Requirements = Collect each line containing "wide".

Dataset excerpts =
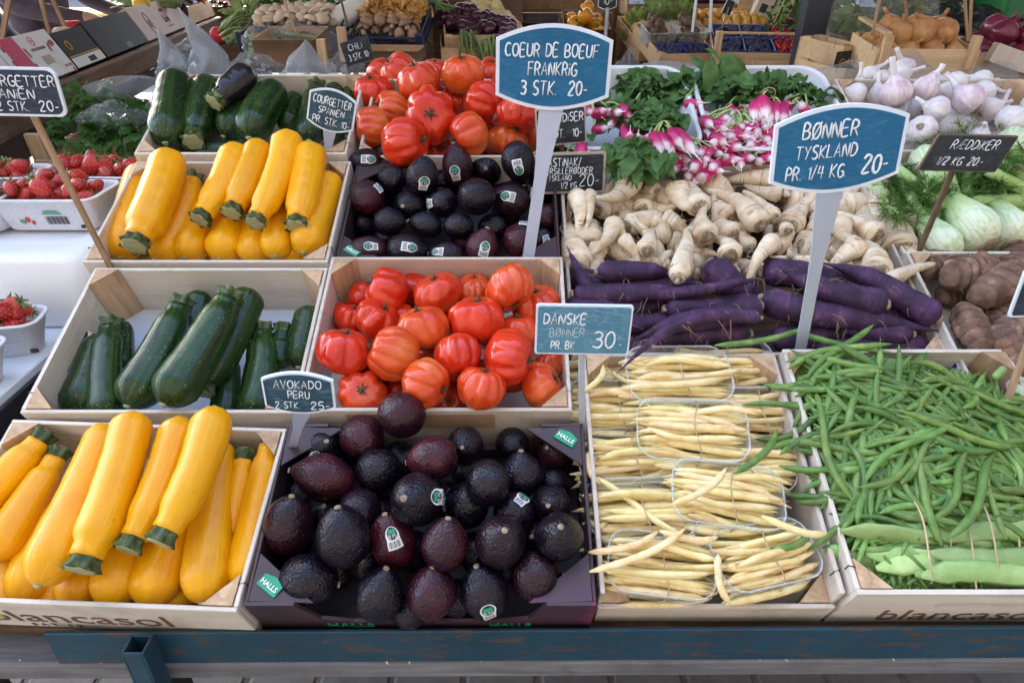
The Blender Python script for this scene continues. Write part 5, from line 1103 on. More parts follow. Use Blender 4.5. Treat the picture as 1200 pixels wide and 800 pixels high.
def fan_r(n, wd, up=.25, s=1.15, y0=0, z0=.0, dy=1):
    out = []
    for i in range(n):
        x = -wd+2*wd*i/max(1, n-1); out.append((x+rng.uniform(-.003, .003), y0+rng.uniform(-.006, .006), z0+rng.uniform(-.006, .008), -x*4+rng.uniform(-.15, .15), dy, up, s*.82*rng.uniform(.85, 1.15)))
    return out
def pile_r(n, wx, wy, s=1.0, z=0.0):
    return [(rng.uniform(-wx, wx), rng.uniform(-wy, wy), z+rng.uniform(-.008, .022), rng.uniform(-.8, .8), rng.uniform(.25, 1), rng.uniform(-.75, .15), s*.80*rng.uniform(.8, 1.2)) for _ in range(n)]
def MP(px, py, w_, rz=0): u, v, _ = uvw(P(px, py, w_)); return MI(u, v, w_, rz)
bunch('radish bunch with three long pink roots above the second black board', MP(748,160,.105, .1), fan_r(5, .021, .1, 1.2), 52, .11)
bunch('radish bunch with fat magenta roots hanging right of the leaf rosette', MP(784,168,.125, .25), fan_r(6, .026, .05, 1.3, 0, .006), 60, .11)
bunch('radish bunch turned over so that its leaves face the viewer', MP(754,160,.12, 2.9), fan_r(4, .02, -.4, 1, .03), 80, .085, True, Vector((0, .8, .25)))
bunch('heap of round white-tipped radishes at the front of the left tub', MP(800,197,.085), pile_r(44, .055, .026, .95), 8, .06, False)
bunch('small radish bunch behind the first black board', MP(708,140,.10, .6), pile_r(9, .03, .03, 1.0), 26, .10, False)
bunch('radish bunch at the back of the left tub, mostly leaves', MP(760,122,.085, .1), pile_r(5, .03, .012, 1.0, -.02), 70, .12, False)
bunch('radishes low behind the second black board beside the crate post', MP(680,188,.09, .2), pile_r(6, .03, .012, 1.0), 12, .07, False)
bunch('radish bunch with three tall pink roots in the middle of the right tub', MP(901,128,.12, -.1), fan_r(5, .024, .1, 1.25), 50, .11)
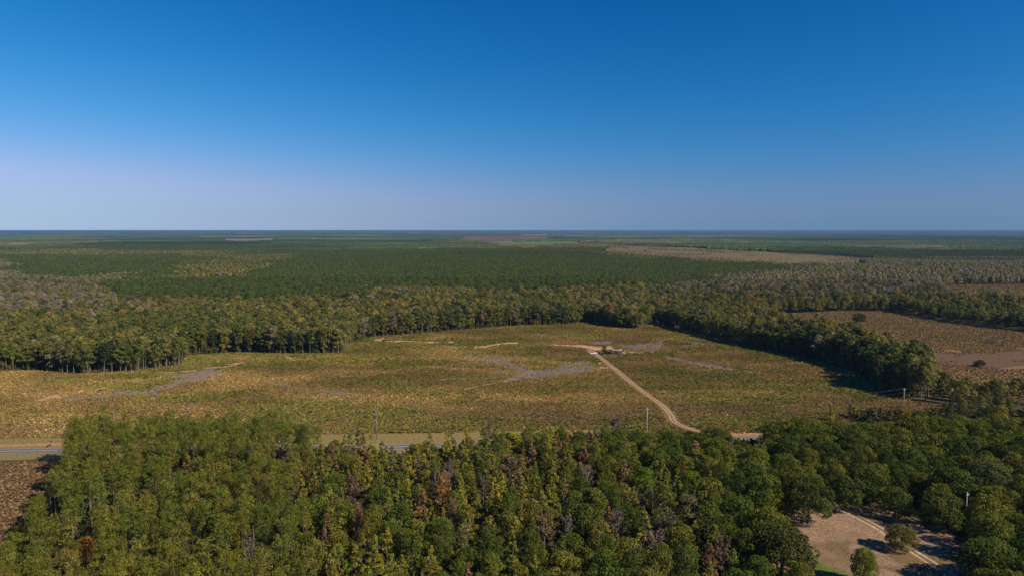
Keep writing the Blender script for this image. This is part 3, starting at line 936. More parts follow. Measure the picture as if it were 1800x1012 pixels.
SPECIAL = [  # photograph position of crown middle, kind, height, radius, tint, name, label, category
    (150, 978, 'hard', 12, 3.2, AUT['orange'], 'maple_tree', 'bright orange autumn tree standing inside the pine stand', 'autumn tree'),
    (236, 990, 'cone', 11, 2.2, (.22, .125, .025), 'maple_tree', 'small amber orange tree right of the bright orange one in the pines', 'autumn tree'),
    (330, 822, 'cone', 13, 2.6, (.17, .125, .025), 'maple_tree', 'golden brown tree alone in the middle of the pine stand', 'autumn tree'),
    (260, 903, 'cone', 9, 1.6, (.16, .045, .03), 'maple_tree', 'small dull red tree poking out between the pines', 'autumn tree'),
    (290, 878, 'cone', 15, 2.0, AUT['green'], 'maple_tree', 'narrow lime green tree between the pines', 'autumn tree'),
    (440, 985, 'bare', 13, 2.0, GREY[0], 'bare_tree', 'thin grey leafless tree among the pines near the bottom', 'bare tree'),
    (500, 805, 'bare', 11, 2.2, GREY[1], 'bare_tree', 'pale leafless tree at the edge of the pines near the road', 'bare tree'),
    (905, 782, 'hard', 11, 3.6, (.25, .235, .022), 'maple_tree', 'bright yellow green round tree at the roadside', 'autumn tree'),
    (1026, 798, 'cone', 13, 2.3, AUT['rust'], 'maple_tree', 'pointed russet red tree among dark oaks by the road', 'autumn tree'),
    (863, 766, 'bare', 15, 2.6, (.18, .13, .07), 'bare_tree', 'tall half bare tree left of the yellow green roadside tree', 'bare tree'),
    (1082, 752, 'bare', 12, 2.6, (.16, .125, .10), 'bare_tree', 'bare brown tree standing against the clear-cut left of the pale pole', 'bare tree'),
    (935, 800, 'cone', 14, 2.3, (.20, .13, .05), 'maple_tree', 'tan orange slender tree right of the yellow green roadside tree', 'autumn tree'),
    (786, 785, 'cone', 15, 2.2, AUT['yellow'], 'maple_tree', 'tallest bright yellow slender tree beside the road gap', 'autumn tree'),
    (755, 790, 'cone', 16, 2.8, (.15, .125, .025), 'maple_tree', 'broad gold tree left of the bright yellow one', 'autumn tree'),
    (815, 800, 'cone', 15, 2.5, AUT['olive'], 'maple_tree', 'olive yellow tree right of the bright yellow one', 'autumn tree'),
    (640, 790, 'cone', 14, 2.3, (.22, .12, .03), 'maple_tree', 'orange tinged slender tree left of the road gap', 'autumn tree'),
    (655, 780, 'cone', 15, 2.2, AUT['yellow'], 'maple_tree', 'yellow slender tree just left of the road gap', 'autumn tree'),
    (690, 812, 'cone', 14, 3.0, (.15, .12, .035), 'maple_tree', 'brownish olive tree below the road gap', 'autumn tree'),
    (720, 830, 'cone', 15, 2.4, AUT['yellow'], 'maple_tree', 'yellow tree leaning below the road gap', 'autumn tree'),
    (745, 830, 'cone', 16, 2.6, (.17, .145, .022), 'maple_tree', 'dusty yellow tree in the middle of the autumn group', 'autumn tree'),
    (775, 870, 'cone', 15, 2.6, AUT['orange'], 'maple_tree', 'orange and yellow tree at the heart of the mixed wood', 'autumn tree'),
    (742, 890, 'cone', 14, 2.2, AUT['rust'], 'maple_tree', 'reddish brown slender tree at the heart of the mixed wood', 'autumn tree'),
    (780, 865, 'bare', 15, 2.6, GREY[3], 'bare_tree', 'pinkish grey leafless tree beside the orange and yellow tree', 'bare tree'),
    (628, 920, 'bare', 14, 2.0, (.20, .11, .065), 'bare_tree', 'rusty half bare slender tree in the left of the mixed wood', 'bare tree'),
    (622, 865, 'bare', 13, 2.4, (.20, .13, .08), 'bare_tree', 'tan half bare tree above the rusty slender one', 'bare tree'),
    (798, 905, 'bare', 14, 1.9, (.20, .12, .075), 'bare_tree', 'thin pinkish bare tree in the centre of the mixed wood', 'bare tree'),
    (960, 945, 'bare', 14, 2.4, (.20, .145, .075), 'bare_tree', 'tan cone shaped half bare tree below the russet one', 'bare tree'),
    (1085, 930, 'bare', 13, 2.4, GREY[0], 'bare_tree', 'brown grey half bare tree beside a dark hollow', 'bare tree'),
    (850, 860, 'bare', 13, 2.2, GREY[2], 'bare_tree', 'brownish half bare tree in the centre wood', 'bare tree'),
    (895, 825, 'bare', 14, 3.2, (.19, .13, .07), 'bare_tree', 'wide tan half bare tree behind a dark oak', 'bare tree'),
    (1335, 795, 'bare', 9, 2.6, (.22, .17, .09), 'bare_tree', 'pale straw coloured bare tree among the roadside oaks', 'bare tree'),
    (1145, 885, 'bare', 12, 3.2, (.12, .10, .055), 'bare_tree', 'grey brown thinning tree among green oaks', 'bare tree'),
    (1270, 975, 'bare', 13, 2.6, (.15, .10, .06), 'bare_tree', 'brown thinning tree at the lower middle of the oaks', 'bare tree'),
    (1210, 898, 'hard', 12, 3.8, (.13, .115, .05), 'hardwood_tree', 'yellowish brown tree left of the clearing oak', 'broadleaf tree'),
    (1215, 855, 'hard', 12, 4, (.11, .15, .018), 'hardwood_tree', 'bright green tree among dull oaks above the brown one', 'broadleaf tree'),
    (1132, 850, 'hard', 13, 4, (.10, .15, .018), 'hardwood_tree', 'bright leaf green tree in the middle of the oak wood', 'broadleaf tree'),
    (1133, 805, 'hard', 10, 3, (.15, .135, .02), 'hardwood_tree', 'yellow topped tree close to the russet one', 'broadleaf tree'),
    (1422, 872, 'bigoak', 15, 6.6, (.072, .086, .018), 'oak_tree', 'large rounded oak overhanging the top of the sandy clearing', 'oak tree'),
    (1376, 968, 'bigoak', 15, 7.6, (.060, .064, .018), 'oak_tree', 'big dark oak at the lower left of the sandy clearing', 'oak tree'),
    (1585, 943, 'bigoak', 7.2, 4.0, (.125, .115, .030), 'oak_tree', 'lone round tree casting a shadow on the sandy clearing', 'oak tree'),
    (1520, 992, 'bigoak', 9.5, 3.0, (.15, .175, .022), 'hardwood_tree', 'bright green egg shaped tree at the bottom of the clearing', 'broadleaf tree'),
    (1738, 845, 'bigoak', 15, 7.4, (.090, .098, .034), 'oak_tree', 'largest grey green oak with drooping limbs near the short pole', 'oak tree'),
    (1738, 985, 'bigoak', 13, 6.8, (.072, .094, .017), 'oak_tree', 'large leafy oak at the lower right corner below the short pole', 'oak tree'),
    (1655, 895, 'oak', 12, 5.6, (.075, .090, .018), 'oak_tree', 'oak just left of the short utility pole', 'oak tree'),
    (1530, 850, 'oak', 12, 5.2, (.075, .092, .018), 'oak_tree', 'rounded oak at the top right edge of the clearing', 'oak tree'),
    (1488, 862, 'oak', 11, 5.2, (.056, .072, .017), 'oak_tree', 'dark oak directly above the drive into the clearing', 'oak tree'),
    (1575, 880, 'oak', 10, 4.8, (.070, .084, .018), 'oak_tree', 'low spreading oak above the lone round tree', 'oak tree'),
    (1460, 722, 'cone', 8, 1.8, AUT['yellow'], 'maple_tree', 'small yellow tree in the clear-cut before the wooded strip', 'autumn tree'),
    (1462, 722, 'bare', 8.5, 1.2, GREY[2], 'bare_tree', 'small dark leafless snag beside the small yellow tree', 'bare tree'),
    (1588, 725, 'hard', 6, 3.0, (.20, .13, .02), 'maple_tree', 'low golden bush tree at the corner of the clear-cut', 'autumn tree'),
    (1758, 728, 'hard', 10, 3.4, (.20, .155, .02), 'maple_tree', 'bright yellow tree beneath the power lines', 'autumn tree'),
]
for (px, py, kind, H, rad, tint, nm, lab, cat) in SPECIAL:
    x, y = put(px, py, H * (.55 if kind != 'cone' else .6))
    if kind == 'cone': tint = tuple(q * 1.22 for q in tint)
    gname = {'maple_tree': 'autumn trees in the woods', 'bare_tree': 'leafless trees in the woods', 'oak_tree': 'oaks around the sandy clearing', 'hardwood_tree': 'broadleaf trees of the wood south of the road'}[nm]
    tree(nm, kind, x, y, tint, lab, cat, gname, H, rad)
    placed.append((x, y, rad * .8))
    qx, qy = proj(x, y, hgt(x, y) + H * .62)
    SHOW.append((float(qx), float(qy), .62 * rad * FPX / math.hypot(x, y), H * .30 * FPX / math.hypot(x, y), math.hypot(x, y)))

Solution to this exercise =
The Blender Python script for this scene continues. Write part 5, from line 1103 on. More parts follow. Use Blender 4.5. Treat the picture as 1200 pixels wide and 800 pixels high.
    (895, 825, 'bare', 14, 3.2, (.19, .13, .07), 'bare_tree', 'wide tan half bare tree behind a dark oak', 'bare tree'),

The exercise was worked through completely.